▶ **STATED GOAL**: Return, without pictures, the lines from the start of the data through the one that contains "COL = sc.collection".

— START OF DATA EXTRACT —

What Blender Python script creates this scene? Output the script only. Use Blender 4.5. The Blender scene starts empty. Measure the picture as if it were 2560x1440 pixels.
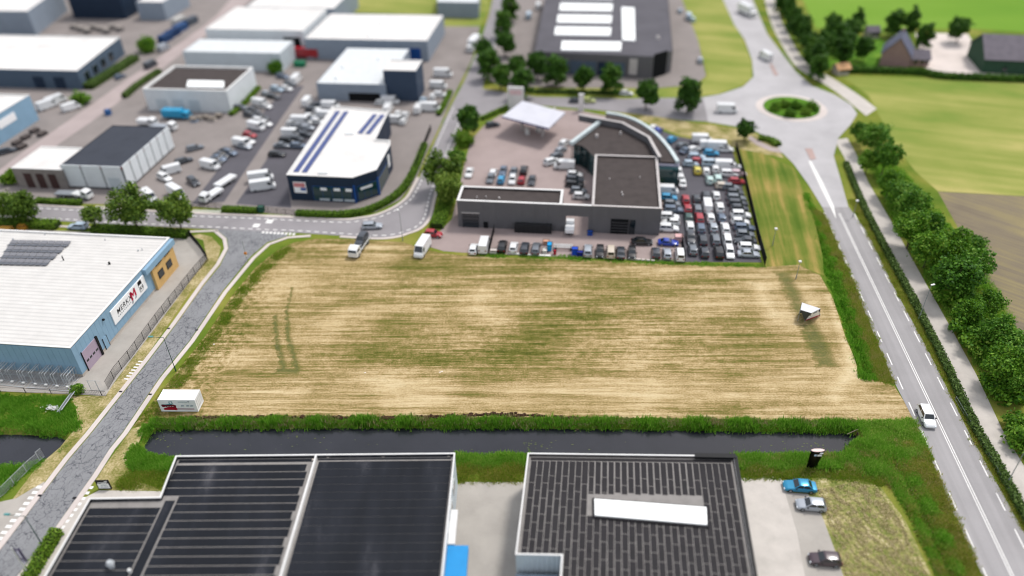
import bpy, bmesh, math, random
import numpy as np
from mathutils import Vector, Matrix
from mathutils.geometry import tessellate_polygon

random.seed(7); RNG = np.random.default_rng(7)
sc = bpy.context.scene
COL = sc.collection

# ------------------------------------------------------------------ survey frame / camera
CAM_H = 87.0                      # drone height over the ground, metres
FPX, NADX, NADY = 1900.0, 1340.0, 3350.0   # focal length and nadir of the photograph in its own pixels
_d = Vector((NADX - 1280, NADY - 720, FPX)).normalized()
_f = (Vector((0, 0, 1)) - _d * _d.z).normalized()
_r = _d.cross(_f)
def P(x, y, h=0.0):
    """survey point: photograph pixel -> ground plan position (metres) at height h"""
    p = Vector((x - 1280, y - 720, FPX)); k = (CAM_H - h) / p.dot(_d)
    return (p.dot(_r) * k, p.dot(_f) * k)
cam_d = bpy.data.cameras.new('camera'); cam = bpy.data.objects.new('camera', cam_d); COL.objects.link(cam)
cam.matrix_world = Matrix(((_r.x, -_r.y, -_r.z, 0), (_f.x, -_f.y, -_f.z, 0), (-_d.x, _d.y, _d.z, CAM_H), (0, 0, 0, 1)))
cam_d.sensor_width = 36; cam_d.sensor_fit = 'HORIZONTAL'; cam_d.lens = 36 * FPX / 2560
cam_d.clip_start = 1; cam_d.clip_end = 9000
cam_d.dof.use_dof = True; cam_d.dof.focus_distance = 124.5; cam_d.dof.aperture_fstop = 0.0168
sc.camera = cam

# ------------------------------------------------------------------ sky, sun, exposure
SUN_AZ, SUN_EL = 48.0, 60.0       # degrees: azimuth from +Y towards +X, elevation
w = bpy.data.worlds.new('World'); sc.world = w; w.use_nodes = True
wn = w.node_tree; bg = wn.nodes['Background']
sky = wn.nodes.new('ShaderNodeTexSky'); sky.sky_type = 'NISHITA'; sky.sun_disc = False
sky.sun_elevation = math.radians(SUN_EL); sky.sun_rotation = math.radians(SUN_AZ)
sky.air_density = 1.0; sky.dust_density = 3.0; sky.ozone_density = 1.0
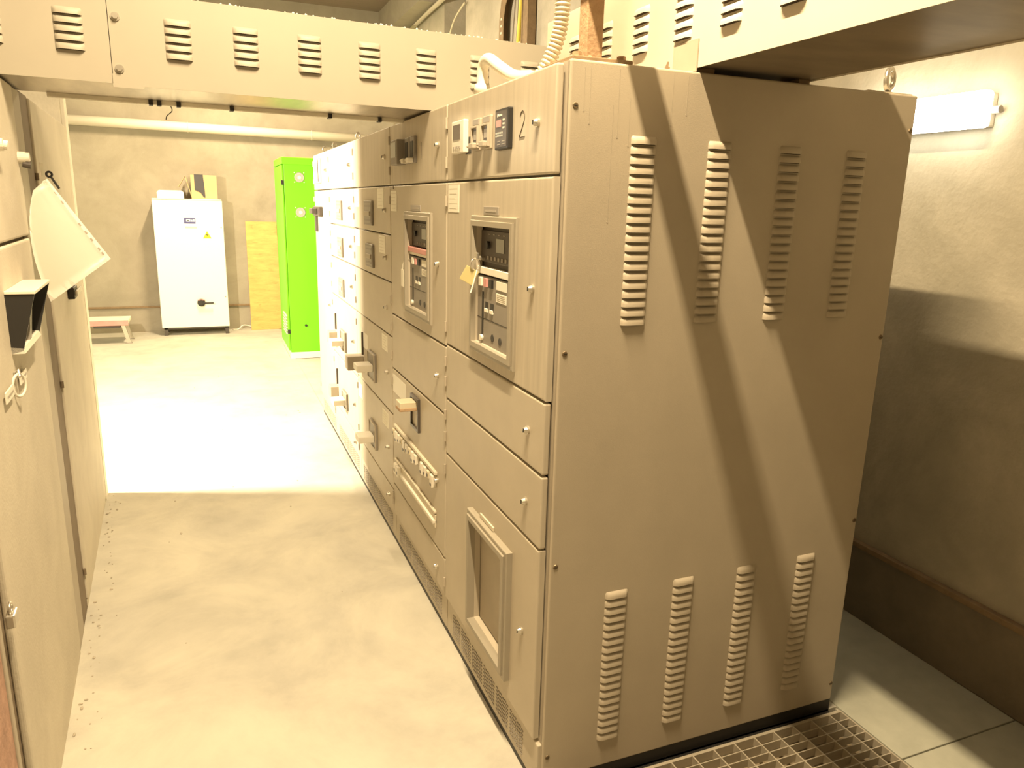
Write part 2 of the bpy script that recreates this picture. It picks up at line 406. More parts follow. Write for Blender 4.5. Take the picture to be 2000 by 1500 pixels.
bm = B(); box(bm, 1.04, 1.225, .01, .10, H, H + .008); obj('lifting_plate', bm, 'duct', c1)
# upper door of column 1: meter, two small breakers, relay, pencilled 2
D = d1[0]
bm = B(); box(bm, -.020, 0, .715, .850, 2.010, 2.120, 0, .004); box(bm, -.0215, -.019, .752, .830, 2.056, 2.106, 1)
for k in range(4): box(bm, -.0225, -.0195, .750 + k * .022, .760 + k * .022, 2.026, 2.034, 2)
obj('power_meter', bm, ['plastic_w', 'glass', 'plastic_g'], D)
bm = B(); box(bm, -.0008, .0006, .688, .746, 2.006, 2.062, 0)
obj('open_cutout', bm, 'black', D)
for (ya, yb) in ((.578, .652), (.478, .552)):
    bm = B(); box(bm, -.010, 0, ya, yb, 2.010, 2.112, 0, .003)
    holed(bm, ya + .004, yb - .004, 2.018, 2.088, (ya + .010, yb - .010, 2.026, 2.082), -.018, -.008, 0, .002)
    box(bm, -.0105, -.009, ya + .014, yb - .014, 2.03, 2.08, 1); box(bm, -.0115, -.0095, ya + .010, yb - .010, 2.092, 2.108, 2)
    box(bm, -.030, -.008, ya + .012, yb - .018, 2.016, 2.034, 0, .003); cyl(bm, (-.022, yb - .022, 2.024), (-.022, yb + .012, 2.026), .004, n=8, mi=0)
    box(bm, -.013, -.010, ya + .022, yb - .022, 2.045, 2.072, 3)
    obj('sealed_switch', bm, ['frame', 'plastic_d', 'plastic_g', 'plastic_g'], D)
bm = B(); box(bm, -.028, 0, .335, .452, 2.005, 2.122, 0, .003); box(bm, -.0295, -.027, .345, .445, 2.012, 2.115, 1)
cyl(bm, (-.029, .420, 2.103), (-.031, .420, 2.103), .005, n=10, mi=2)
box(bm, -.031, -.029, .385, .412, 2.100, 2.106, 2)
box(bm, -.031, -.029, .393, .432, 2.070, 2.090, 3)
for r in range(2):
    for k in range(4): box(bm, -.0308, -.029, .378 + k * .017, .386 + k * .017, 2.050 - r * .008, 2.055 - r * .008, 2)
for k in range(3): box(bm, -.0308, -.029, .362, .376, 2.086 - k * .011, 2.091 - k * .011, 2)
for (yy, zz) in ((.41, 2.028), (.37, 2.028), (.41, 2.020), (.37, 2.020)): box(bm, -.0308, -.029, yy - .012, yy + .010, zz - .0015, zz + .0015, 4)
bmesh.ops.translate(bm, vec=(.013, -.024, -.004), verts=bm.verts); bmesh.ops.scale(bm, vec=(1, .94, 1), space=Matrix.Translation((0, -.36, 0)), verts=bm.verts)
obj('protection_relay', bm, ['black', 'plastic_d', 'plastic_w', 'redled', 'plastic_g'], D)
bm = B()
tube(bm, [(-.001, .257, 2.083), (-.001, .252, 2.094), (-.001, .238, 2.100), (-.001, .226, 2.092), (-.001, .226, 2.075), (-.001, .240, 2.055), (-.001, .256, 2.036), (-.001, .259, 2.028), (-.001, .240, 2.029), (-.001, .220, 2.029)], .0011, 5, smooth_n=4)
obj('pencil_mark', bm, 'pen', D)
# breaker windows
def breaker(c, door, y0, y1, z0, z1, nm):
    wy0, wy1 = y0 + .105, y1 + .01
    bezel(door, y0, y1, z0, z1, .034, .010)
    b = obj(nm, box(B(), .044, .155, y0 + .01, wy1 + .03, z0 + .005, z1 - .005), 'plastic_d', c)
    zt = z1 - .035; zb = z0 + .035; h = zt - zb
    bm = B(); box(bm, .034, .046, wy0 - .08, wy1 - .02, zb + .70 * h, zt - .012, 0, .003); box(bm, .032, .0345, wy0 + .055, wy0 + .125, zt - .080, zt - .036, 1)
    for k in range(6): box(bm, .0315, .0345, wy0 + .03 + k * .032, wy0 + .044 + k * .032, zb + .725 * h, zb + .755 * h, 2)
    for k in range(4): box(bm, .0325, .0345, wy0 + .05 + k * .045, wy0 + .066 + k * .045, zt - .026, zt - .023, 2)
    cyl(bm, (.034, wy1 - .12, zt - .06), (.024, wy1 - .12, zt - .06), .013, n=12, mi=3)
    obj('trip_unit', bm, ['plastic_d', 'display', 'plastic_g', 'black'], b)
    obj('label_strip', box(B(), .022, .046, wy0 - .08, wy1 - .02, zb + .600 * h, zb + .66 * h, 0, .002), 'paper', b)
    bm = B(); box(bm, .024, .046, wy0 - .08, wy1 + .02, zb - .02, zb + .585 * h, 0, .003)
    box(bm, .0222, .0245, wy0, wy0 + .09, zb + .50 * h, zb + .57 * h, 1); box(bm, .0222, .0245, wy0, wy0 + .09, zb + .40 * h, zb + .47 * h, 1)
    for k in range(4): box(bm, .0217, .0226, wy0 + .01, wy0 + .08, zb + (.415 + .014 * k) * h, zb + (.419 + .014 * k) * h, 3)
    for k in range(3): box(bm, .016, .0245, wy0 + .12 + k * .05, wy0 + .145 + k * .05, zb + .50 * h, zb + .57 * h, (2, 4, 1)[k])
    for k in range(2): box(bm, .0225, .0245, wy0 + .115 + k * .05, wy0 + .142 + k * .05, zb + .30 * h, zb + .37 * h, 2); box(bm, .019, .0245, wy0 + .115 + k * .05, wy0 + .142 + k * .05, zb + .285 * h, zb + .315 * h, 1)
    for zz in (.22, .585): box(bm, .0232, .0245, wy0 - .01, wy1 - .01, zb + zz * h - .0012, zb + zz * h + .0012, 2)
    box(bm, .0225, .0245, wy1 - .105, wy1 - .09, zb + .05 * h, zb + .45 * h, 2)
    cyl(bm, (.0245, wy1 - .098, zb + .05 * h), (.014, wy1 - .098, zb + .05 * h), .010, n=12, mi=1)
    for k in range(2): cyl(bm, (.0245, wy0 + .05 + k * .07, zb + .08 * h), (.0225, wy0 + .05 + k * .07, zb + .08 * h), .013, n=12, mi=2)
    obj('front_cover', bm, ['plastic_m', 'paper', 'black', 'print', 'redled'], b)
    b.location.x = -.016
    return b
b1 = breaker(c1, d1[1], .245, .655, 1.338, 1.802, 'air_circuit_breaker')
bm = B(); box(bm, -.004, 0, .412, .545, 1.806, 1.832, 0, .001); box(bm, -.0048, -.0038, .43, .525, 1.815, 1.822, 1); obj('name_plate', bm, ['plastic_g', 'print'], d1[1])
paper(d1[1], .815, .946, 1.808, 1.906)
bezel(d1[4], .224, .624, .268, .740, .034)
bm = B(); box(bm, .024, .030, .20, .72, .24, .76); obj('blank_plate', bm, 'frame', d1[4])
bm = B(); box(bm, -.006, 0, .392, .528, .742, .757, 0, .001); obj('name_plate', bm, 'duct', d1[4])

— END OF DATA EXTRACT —

▶ **TASK ANSWER**:
What Blender Python script creates this scene? Output the script only. Use Blender 4.5. The Blender scene starts empty. Measure the picture as if it were 2560x1440 pixels.
import bpy, bmesh, math, random
import numpy as np
from mathutils import Vector, Matrix
from mathutils.geometry import tessellate_polygon

random.seed(7); RNG = np.random.default_rng(7)
sc = bpy.context.scene
COL = sc.collection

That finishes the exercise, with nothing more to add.